Fitch Projects India’s GDP Growth at 6.5% for FY26 Amid Global Trade Tensions
India’s Gross Domestic Product (GDP) is projected to grow by 6.5% in the fiscal year 2025-26 (FY26), with a slight deceleration to 6.3% in the following fiscal year. This outlook highlights the country’s relative insulation from aggressive global trade policies, particularly those driven by the United States.
India’s Economic Resilience
Despite growing global trade tensions, India remains “somewhat insulated” due to its limited reliance on external demand. While aggressive U.S. trade policies pose potential risks, India’s economic framework offers a degree of protection against such external shocks.
Recent Economic Performance
The Indian economy exhibited strong performance in the fourth quarter of 2024, with GDP growth climbing to 6.2% from 5.4% in the previous quarter. This improvement is attributed to higher public and private spending, alongside robust investment activity.
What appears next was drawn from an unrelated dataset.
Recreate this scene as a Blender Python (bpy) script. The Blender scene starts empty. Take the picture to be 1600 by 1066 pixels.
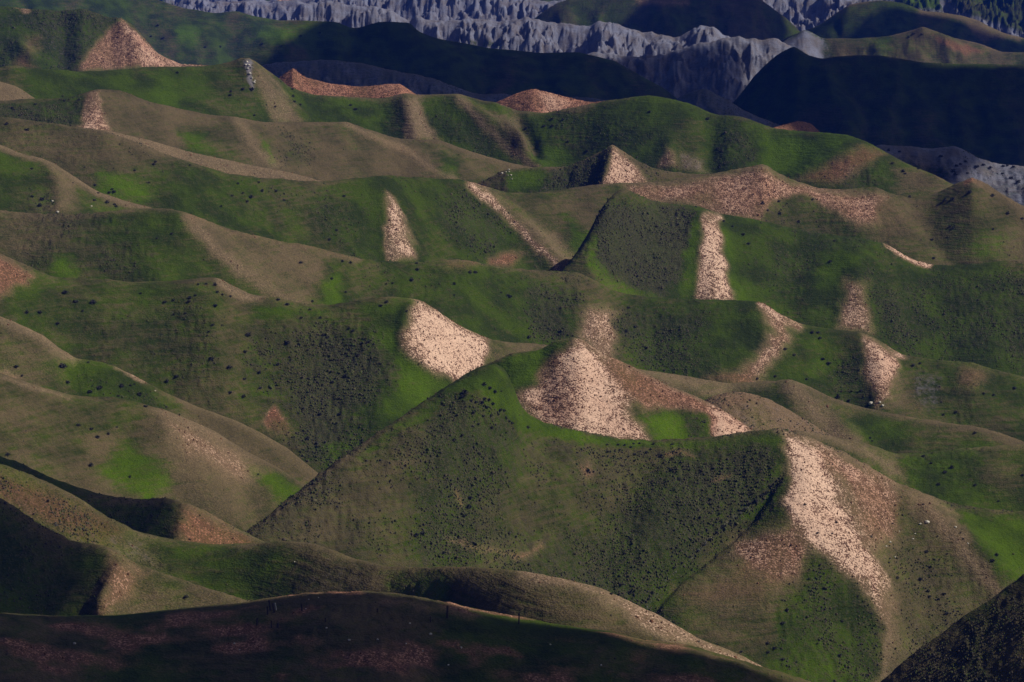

Favorable monsoon conditions have also boosted agricultural production, enhancing kharif crop yields and supporting economic growth.
Investment and Corporate Sentiment
Corporate confidence remains high, with banking sector reports indicating sustained double-digit growth in private sector credit. The government continues to focus on infrastructure investment, with fiscal policies designed to support capital spending while maintaining a stable economic environment. Lower borrowing costs are expected to further stimulate investment in the coming years.
Consumer Sentiment and Inflation Trends
Although consumer sentiment has shown slight moderation, inflation trends indicate potential improvements in real income. Official employment indicators and business surveys suggest steady job creation, supporting workforce participation. Recent revisions in tax exemptions and income brackets are likely to boost disposable incomes, encouraging continued consumer spending, though at a slightly tempered rate.
Inflation and Monetary Policy Outlook
Consumer price inflation declined to 3.6% in February from 4.3% in January, mainly due to easing food prices. Forecasts suggest that food price trends will contribute to a further reduction in inflation, expected to average around 4.0% by the end of 2025 before edging up to 4.3% by December 2026. The Reserve Bank of India (RBI) has already initiated monetary easing, lowering the repo rate by 25 basis points to 6.25%. Additional rate cuts are anticipated, with the repo rate likely reaching 5.75% by December 2025, down from previous estimates.
Conclusion
Fitch Ratings’ projection of 6.5% GDP growth for India in FY26 highlights the country’s economic stability amidst global uncertainties. With strong investment activity, a resilient agricultural sector, and well-calibrated fiscal policies, India is expected to maintain its growth momentum, positioning itself as a key player in the global economic landscape.